Rafael's center was about 180 miles west-northwest of Havana, Cuba and 195 miles west of Key West, Florida at 7 a.m. EST with maximum sustained winds of 105 mph, according to the National Hurricane Center's 7 a.m. ET advisory. The storm was moving west at 9 mph.

On Wednesday evening, massive waves lashed at Havana’s shores as sharp winds and rain whipped at the historic cityscape, leaving trees littered on flooded roads. Much of the city was dark and deserted.

As it plowed across Cuba, the storm slowed to a Category 2 hurricane chugging into the Gulf of Mexico near northern Mexico and southern Texas, according to the National Hurricane Center in Miami.
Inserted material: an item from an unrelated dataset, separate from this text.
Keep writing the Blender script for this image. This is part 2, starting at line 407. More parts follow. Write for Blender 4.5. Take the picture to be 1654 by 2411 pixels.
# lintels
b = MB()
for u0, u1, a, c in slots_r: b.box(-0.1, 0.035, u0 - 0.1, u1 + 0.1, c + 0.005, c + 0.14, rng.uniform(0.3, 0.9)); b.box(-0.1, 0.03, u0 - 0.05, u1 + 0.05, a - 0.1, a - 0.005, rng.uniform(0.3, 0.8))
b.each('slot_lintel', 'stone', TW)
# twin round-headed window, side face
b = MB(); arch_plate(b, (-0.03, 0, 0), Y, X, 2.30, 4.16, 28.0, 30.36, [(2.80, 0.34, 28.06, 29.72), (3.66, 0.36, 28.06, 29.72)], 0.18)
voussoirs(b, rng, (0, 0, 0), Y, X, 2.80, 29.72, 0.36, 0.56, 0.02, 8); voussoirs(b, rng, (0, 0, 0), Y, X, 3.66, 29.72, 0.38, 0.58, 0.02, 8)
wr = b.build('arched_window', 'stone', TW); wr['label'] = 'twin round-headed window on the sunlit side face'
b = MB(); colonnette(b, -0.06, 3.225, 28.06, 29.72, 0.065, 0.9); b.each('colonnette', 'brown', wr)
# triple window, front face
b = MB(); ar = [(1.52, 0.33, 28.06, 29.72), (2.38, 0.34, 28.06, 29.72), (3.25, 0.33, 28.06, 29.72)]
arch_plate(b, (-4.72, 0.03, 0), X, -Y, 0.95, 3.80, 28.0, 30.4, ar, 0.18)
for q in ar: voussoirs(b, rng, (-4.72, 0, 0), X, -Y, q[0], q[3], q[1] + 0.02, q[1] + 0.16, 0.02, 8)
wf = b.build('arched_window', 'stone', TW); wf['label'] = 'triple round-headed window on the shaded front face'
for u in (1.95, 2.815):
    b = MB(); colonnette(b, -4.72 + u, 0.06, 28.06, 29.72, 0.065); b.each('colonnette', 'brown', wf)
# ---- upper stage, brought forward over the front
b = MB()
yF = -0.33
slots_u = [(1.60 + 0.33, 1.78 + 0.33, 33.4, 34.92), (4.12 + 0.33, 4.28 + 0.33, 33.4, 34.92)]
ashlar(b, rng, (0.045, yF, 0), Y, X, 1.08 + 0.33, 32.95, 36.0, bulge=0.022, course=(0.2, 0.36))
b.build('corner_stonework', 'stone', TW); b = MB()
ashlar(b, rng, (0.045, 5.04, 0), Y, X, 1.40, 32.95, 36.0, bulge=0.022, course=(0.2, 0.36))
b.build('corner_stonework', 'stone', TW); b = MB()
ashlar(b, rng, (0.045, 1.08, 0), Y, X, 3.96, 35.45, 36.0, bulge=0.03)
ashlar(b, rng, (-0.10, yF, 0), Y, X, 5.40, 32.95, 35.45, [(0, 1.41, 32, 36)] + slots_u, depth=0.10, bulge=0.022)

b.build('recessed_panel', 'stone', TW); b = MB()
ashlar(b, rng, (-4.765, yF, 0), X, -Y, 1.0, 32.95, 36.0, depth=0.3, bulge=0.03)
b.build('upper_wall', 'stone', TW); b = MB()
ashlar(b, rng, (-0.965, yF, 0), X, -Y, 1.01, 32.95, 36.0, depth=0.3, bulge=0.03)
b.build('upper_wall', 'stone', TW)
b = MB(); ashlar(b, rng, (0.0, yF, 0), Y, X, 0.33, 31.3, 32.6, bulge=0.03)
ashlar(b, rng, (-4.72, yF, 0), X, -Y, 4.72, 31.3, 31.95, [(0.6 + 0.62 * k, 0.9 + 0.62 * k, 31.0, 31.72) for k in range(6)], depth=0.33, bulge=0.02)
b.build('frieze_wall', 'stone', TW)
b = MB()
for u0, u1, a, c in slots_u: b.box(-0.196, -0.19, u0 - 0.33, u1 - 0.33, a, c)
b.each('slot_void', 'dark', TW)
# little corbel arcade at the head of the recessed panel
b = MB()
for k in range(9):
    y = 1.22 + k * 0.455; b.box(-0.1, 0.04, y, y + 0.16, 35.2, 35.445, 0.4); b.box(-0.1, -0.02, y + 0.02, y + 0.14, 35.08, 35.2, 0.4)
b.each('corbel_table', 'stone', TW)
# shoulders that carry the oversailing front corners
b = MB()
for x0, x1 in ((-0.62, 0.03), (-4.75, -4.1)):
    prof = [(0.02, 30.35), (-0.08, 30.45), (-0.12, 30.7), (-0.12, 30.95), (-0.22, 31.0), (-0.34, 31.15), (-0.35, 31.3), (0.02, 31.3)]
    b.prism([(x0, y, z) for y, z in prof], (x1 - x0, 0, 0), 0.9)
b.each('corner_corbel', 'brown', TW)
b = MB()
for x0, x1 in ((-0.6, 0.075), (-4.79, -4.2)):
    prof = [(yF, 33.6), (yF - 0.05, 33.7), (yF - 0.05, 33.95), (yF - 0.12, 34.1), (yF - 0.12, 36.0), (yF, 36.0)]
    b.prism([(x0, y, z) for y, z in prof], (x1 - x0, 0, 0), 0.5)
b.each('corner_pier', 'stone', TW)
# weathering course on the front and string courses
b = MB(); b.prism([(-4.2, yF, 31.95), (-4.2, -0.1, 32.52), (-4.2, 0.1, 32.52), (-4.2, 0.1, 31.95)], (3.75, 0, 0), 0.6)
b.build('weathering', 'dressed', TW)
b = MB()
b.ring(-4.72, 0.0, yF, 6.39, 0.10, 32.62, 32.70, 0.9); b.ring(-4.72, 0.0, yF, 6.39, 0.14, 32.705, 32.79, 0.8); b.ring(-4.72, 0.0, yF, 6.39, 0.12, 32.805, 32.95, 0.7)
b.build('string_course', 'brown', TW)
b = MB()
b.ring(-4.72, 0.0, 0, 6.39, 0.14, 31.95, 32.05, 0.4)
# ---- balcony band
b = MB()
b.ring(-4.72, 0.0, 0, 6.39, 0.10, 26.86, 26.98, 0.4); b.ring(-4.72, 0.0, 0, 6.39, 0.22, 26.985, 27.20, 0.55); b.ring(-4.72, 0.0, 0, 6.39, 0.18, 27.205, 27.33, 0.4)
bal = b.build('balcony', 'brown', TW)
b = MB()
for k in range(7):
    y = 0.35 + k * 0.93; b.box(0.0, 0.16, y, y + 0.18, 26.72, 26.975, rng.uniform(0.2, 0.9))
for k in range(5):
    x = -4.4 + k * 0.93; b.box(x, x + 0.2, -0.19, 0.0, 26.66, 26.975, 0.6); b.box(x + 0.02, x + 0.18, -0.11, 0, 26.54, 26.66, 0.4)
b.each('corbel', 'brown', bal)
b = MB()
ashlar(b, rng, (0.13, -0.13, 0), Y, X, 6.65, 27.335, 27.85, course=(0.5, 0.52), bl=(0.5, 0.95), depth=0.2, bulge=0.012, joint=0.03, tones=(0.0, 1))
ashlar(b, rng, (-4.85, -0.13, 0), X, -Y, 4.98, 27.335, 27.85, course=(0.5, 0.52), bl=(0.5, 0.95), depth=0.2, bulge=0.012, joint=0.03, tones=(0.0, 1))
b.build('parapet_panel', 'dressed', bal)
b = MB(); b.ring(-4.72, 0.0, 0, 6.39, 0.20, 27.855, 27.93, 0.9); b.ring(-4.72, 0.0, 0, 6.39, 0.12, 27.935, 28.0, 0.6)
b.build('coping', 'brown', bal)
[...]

But many Cubans were left picking up the pieces from the night before, with a strange sense of déjà vu after a rocky few weeks in the Caribbean nation.

In October, the island was hit by a one-two punch. First, Cuba was roiled by stretching island-wide blackouts stretching on for days, a product of the island’s energy crisis. Shortly after, it was slapped by another powerful hurricane that killed at least six people in the eastern part of the island.

It stoked discontent already simmering in Cuba amid an ongoing economic crisis, which has pushed many to migrate from Cuba.

While the State Department issued a travel warning for Cuba because of the story, the Cuban government also raised an alarm, asking citizens to hunker down.

Classes and public transport were suspended on parts of the island and authorities canceled flights in and out of Havana and Varadero. Thousands of people in the west of the island were evacuated as a preventative measure, and many more like Silvia Pérez, a 72-year-old retiree living in a coastal area of Havana, scrambled to prepare.

“This is a night I don’t want to sleep through, between the battering air and the trees,” Pérez said. “I’m scared for my friends and family.”

The concern came after the storm knocked out power in the Cayman Islands and Jamaica, where it also unleased flooding and landslides.

Rafael is the 17th named storm of the season.

The National Oceanic and Atmospheric Administration predicted the 2024 hurricane season was likely to be well above average, with between 17 and 25 named storms. The forecast called for as many as 13 hurricanes and four major hurricanes.

An average Atlantic hurricane season produces 14 named storms, seven of them hurricanes and three major hurricanes.